< Portfolio 3: Making Your Contribution to a Publicly Debated Issue

Portfolio 3: Making Your Contribution to a Publicly Debated Issue

Overview: This portfolio culminates in a pair of Arguing Essays that contribute to the publicly debated issue you analyzed in Portfolio 2.

To complete work on this portfolio, you will:

Evidence of participation in all these items will be compiled in your folder, turned in, graded and returned to you before your second arguing essay is due—this one for a new audience of readers, specifically the Editorial page of the New York Times.

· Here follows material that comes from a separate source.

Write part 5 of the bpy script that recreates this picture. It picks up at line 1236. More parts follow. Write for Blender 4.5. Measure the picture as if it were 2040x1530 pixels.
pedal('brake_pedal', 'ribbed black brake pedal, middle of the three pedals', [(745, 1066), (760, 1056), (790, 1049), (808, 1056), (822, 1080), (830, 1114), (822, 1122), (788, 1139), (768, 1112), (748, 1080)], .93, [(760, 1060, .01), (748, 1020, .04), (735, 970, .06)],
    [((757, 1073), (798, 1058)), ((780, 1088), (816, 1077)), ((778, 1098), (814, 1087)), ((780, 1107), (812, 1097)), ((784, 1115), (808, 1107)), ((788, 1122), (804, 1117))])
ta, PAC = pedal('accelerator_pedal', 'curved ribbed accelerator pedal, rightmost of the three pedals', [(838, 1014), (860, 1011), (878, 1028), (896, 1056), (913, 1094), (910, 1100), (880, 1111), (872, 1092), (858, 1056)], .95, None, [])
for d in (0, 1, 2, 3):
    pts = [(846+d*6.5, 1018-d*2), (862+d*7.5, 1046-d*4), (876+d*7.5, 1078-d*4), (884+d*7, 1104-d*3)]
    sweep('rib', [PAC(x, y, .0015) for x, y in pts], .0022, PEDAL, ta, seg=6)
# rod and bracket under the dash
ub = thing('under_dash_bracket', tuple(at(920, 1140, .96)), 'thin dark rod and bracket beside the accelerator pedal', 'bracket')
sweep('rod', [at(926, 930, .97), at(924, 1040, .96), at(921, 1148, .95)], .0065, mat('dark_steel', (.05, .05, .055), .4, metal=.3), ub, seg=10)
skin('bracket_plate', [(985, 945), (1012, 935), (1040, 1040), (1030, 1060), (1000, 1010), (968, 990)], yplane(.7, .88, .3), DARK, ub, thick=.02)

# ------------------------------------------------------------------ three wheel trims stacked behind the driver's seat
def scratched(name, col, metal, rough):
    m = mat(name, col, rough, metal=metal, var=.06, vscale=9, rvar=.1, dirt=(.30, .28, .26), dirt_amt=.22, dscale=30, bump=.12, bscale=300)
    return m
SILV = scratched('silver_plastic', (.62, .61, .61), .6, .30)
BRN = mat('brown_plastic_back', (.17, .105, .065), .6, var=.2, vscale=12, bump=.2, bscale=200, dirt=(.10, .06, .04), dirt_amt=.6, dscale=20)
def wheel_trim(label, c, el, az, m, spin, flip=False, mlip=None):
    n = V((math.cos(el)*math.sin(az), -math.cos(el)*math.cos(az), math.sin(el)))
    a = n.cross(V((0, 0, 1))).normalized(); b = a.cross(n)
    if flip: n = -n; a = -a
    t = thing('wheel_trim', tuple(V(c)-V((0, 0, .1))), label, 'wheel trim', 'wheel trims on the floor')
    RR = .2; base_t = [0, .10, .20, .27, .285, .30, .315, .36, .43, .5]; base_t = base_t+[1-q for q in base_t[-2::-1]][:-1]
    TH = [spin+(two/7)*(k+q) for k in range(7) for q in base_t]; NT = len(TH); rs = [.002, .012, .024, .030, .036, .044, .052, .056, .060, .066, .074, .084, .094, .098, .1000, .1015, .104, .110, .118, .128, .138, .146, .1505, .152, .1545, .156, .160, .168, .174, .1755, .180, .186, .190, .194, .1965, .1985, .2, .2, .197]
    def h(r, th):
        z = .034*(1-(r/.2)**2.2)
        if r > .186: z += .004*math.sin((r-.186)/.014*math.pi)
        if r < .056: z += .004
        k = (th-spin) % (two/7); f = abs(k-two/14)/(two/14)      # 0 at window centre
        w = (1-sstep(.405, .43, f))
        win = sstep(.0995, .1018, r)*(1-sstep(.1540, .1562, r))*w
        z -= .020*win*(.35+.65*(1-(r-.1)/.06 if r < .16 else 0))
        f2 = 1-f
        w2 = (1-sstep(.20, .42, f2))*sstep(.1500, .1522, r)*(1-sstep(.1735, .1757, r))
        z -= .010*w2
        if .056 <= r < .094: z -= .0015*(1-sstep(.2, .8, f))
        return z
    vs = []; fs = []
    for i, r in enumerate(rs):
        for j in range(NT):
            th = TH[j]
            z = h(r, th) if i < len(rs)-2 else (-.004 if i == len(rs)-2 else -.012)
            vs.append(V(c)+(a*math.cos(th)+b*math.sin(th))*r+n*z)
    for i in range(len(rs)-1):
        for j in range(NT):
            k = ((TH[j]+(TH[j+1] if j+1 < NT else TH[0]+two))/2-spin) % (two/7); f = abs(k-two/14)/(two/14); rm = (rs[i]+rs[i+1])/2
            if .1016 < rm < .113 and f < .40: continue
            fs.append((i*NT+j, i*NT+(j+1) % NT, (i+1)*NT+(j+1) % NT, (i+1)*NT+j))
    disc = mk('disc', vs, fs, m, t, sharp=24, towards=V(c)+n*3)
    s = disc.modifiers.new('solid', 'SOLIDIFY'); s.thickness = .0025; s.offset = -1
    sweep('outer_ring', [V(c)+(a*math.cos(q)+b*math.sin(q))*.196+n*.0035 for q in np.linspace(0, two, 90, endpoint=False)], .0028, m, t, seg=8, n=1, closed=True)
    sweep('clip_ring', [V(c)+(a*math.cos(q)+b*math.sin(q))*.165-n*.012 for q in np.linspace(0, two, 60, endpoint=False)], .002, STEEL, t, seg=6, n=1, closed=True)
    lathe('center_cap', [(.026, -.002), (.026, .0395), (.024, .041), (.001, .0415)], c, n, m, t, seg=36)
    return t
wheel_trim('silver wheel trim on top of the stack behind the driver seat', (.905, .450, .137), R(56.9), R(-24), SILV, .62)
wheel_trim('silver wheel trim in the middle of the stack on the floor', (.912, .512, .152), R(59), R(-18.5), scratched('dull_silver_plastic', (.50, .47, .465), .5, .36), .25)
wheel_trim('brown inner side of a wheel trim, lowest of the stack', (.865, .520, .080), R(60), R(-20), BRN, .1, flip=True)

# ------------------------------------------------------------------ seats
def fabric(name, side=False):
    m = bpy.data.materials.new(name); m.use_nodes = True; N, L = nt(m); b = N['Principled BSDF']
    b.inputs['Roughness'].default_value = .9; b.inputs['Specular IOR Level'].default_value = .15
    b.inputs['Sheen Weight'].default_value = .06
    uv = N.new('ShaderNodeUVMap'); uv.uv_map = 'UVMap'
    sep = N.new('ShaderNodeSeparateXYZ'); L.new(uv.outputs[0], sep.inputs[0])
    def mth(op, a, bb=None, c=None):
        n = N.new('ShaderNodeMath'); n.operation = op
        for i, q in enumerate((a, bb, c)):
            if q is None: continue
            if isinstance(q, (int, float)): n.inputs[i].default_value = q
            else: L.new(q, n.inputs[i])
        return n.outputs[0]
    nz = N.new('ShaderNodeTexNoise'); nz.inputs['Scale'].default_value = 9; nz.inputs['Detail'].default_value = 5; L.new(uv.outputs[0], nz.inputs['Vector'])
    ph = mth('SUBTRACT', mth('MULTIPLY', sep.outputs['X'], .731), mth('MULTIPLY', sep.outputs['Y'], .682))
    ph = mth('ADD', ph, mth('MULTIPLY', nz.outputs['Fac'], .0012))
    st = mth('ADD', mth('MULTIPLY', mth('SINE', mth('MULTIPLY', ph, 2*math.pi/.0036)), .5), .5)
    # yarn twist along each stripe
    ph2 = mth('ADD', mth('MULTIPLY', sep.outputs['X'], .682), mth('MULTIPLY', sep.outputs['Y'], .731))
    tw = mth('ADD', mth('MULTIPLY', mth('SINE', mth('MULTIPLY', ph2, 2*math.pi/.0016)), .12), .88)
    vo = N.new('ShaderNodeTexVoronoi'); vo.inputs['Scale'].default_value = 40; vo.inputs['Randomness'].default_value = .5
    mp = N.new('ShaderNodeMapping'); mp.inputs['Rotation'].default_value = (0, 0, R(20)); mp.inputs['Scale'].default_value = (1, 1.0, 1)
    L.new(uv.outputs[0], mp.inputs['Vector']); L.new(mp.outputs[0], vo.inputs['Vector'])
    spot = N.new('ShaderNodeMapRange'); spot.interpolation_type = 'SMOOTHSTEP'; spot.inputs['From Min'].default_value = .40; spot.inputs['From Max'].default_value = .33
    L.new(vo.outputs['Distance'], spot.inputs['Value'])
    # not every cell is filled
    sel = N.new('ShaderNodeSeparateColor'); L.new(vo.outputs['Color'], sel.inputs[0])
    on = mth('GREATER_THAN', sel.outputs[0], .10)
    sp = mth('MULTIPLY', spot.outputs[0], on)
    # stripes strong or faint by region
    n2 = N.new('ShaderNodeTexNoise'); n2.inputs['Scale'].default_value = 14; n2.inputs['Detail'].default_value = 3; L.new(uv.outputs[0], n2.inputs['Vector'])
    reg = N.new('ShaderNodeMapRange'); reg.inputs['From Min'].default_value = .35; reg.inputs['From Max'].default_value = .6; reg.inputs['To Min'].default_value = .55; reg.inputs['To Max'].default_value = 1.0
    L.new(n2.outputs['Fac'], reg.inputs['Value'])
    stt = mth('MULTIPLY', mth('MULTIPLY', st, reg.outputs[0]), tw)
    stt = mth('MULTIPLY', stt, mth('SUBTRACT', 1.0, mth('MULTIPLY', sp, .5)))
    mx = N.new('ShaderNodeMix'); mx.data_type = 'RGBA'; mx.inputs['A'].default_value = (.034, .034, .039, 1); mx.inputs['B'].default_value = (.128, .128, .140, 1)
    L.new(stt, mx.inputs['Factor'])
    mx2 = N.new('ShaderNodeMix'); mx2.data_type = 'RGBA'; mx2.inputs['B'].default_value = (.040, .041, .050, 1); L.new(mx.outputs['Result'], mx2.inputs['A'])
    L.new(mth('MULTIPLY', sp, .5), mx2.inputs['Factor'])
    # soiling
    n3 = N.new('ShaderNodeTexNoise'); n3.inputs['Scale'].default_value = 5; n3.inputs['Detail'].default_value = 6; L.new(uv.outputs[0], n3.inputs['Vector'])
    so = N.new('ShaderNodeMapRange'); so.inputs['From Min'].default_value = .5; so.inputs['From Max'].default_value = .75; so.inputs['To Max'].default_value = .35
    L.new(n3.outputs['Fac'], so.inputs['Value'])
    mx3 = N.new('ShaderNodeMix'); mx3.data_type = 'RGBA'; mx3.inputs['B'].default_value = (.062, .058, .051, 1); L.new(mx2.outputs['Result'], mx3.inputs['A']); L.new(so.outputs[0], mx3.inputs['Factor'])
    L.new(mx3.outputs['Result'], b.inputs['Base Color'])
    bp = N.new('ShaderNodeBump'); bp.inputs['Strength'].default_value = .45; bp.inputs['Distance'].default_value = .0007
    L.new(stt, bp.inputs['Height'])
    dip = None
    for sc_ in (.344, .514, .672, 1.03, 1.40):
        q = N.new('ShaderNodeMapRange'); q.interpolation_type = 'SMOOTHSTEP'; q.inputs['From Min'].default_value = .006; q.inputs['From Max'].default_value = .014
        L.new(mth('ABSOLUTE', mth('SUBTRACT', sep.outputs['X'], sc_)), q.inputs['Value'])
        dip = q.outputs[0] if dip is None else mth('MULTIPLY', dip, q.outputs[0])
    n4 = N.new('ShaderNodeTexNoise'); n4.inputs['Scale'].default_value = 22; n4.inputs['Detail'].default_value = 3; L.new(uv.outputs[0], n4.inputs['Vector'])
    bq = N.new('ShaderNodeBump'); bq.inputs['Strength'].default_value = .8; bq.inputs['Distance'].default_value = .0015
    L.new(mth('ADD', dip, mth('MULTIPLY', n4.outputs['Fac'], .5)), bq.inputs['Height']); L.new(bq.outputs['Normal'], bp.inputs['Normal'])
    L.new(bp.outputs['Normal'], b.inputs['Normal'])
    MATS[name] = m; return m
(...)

For the first essay and folder, if you targeted your article for Parents’ Magazine, you would write for a general audience of parents of young children. Similarly, if you were writing for a journal or magazine published on a Web site, such as National Review Online, you would write for the readers of that publication. The first arguing essay, written for an audience and publication of your choosing, can also be submitted to the CSU online student journal, Talking Back, for possible publication after a competitive selection process. The final draft of this first argumentative essay must include a cover page that clarifies the audience and purpose you have in mind for your essay. This first arguing essay is worth 20% of your final grade.

The second argument, which is a revised version of the first and directed toward the Editorial page of the New York Times, will be turned in after the initial folder is graded and returned to you. Here you will demonstrate your understanding of the New York Times as a distinguished national and international news source, show evidence that you are familiar with its readers, and demonstrate that you understand the differences between the rhetorical situations of your selected publication’s audience and the New York Times Editorial page, only the simplest of which is a difference in length requirements. This second arguing essay is worth 15% of your final grade.

Essentially, this portfolio helps you add your voice to the public conversation you analyzed in your second portfolio. Now that you have learned what other members of that conversation have been saying about the issue, you are qualified to make your own contributions. The first essay, targeting a publication of your choosing, and the second one (a substantial revision) targeting the most read newspaper opinion page in the world, will allow you differing opportunities to stake your claim as well as two distinct opportunities to showcase your talents as a flexible writer—that is, one who is adaptable to differing contexts. In making your own contribution to the conversation on your selected issue, your goal will be to add something new to the discussion while also acknowledging the contributions of authors who have already contributed ideas and information. You may wish to go back to your notes on the idea of “newness” from the beginning of the course to recall the range of ways a paper than stake new ground.

Your grade for this portfolio will be based on the quality of your first and second Arguing Essays (20% + 15% of your overall grade in course). Your success on both Arguing Essays, however, will be determined largely by the work you do on your homework assignments and especially the Context Comparison. It might be helpful, as a result, to imagine the homework assignments (including the News Clippings) and the Context Comparison as prewriting for the Arguing Essays.

Worth: 35% of the course grade (20% and 15%, respectively)

Purposes for this Portfolio: To learn how to contribute to a debate about a public issue; to learn strategies for designing effective documents; to think critically about writing situations and to strengthen your understanding of writing for specific audiences, to demonstrate your flexibility in writing for differing contexts.

Audience: Your arguing essays will be directed toward two differing audiences, first the audience of a publication (magazine, journal, newspaper, Web site) that you propose in your Context Comparison. This first paper will be a minimum of six double-spaced, typed pages or 1500-1800 words. The second, an opinion piece for the Editorial page of the New York Times, will be of a length appropriate for this newspaper—probably 650-800 words. Your instructor must approve your choice of target publication for the first arguing essay.

Portfolio Content: When you turn in your portfolio folder after the first paper for 20% of your grade, your portfolio will include homework assignments, the Context Comparison, rough drafts of your first Arguing Essay, comments you receive from your classmates on your rough drafts, the final draft of Arguing Essay #1, and a collection of 10 editorial and op-ed pieces as well as 10 examples of visuals/graphics from the NYT. This portfolio will be graded and returned to you prior to your revision for the Editorial page, which constitutes the final portion of Portfolio 3 for an additional 15% of your grade. When you submit your Editorial, you must resubmit all previous Portfolio 3 materials.

Pick Up of Final Portfolios: You can pick up your portfolio at the beginning of next semester (after contacting your instructor ahead of time). Alternatively, if you would like to have your portfolio returned sooner, you must include with your final folder a self-addressed, stamped envelope that has been metered for the full weight of your completed folder.